The entire program is resolved in a pavilion with three levels that takes advantage of the pre-existing topography. A wooden structure adds warmth and a diagonal rhythm that breaks the horizontality of the volume and crosses through the building to unify and alternate the different heights and scales between the different levels.
Description of project by Norte Sur arquitectos
The school is located in Sector Angeles, a remote citadel surrounded by yucca and papaya plantations, at only 15 kilometers from the tropical forest of La Fortuna de San Carlos. It’s student population is 90% formed by children of migrant families who live below the poverty level and in a situation of social vulnerability. For most students, the school provides a safe environment and the only complete meal of the day, one of the main reasons that prevents them from dropping out of school, while their parents’s economy, mostly single women, depends on agricultural activities, which are the main source of their livelihoods.

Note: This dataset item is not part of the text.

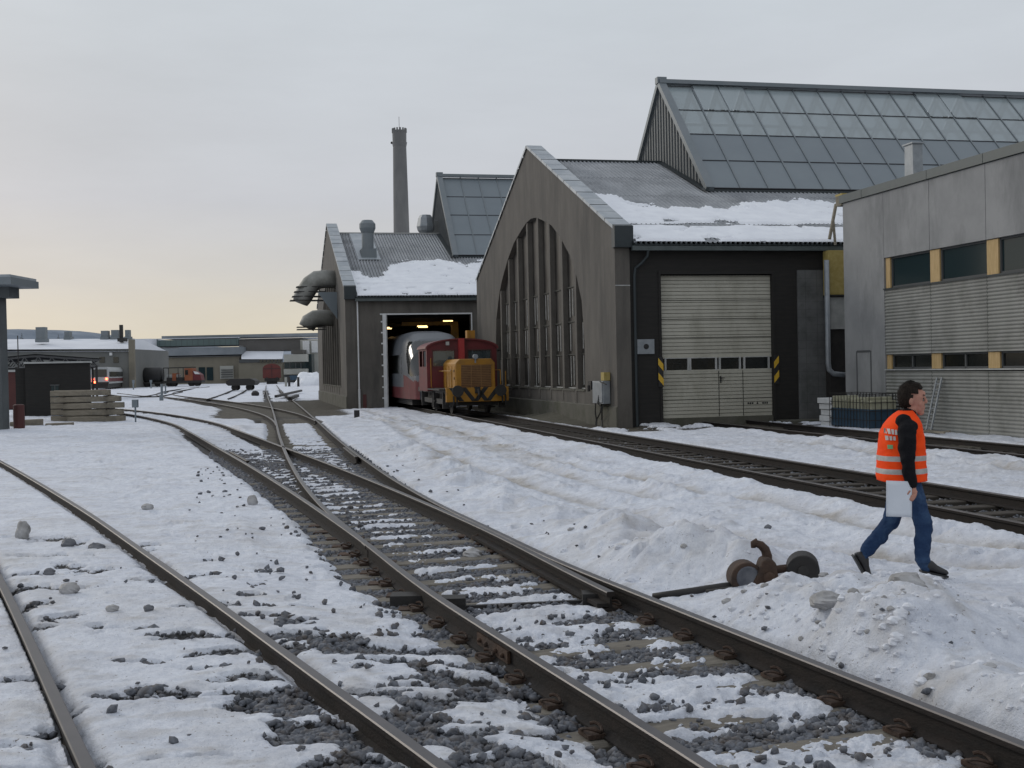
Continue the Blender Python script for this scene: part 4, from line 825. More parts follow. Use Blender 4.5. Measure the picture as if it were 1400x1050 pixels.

Norte Sur Arquitectos rethinks the traditional school’s institutional presence as the primary visual and cultural image of the traditional public education to create a colorful landmark that disrupts the monotony of the deep green landscape, to allow the students, school leadership, staff, and parents to develop a fresh and positive image of their physical space and an emotional connection to foster a sense of pride and ownership.
To provide with a comfortable learning environment in a hot and humid tropical region, where the rainy season lasts 9 months a year, the school is a passive bioclimatic structure that allows the building to breath, composed by low maintenance prefabricated systems and low cost materials that come together for construction economy and due to the lack of space to store materials during the construction process.
The entire program is solved in one pavilion with three levels that takes advantage of the preexistent topography of the narrow plot. A wooden skeleton adds warmth and a playful diagonal rhythm across the building, to unify and alternate the different heights and scales between one level and the other. It also contains a gallery where the main circulation areas look down to the lower level corridor, which also serves as a polyvalent space for community meetings, school’s gathering events and playground for the children during the rainy days.
All the classrooms and the cafeteria windows are oriented to capture the diffuse light of the north along the day. A translucent breathing envelope supported by the wooden frames softens and filters the direct sunlight from the south, allowing for crossed ventilation and to gaze at the views towards the green surrounding landscape.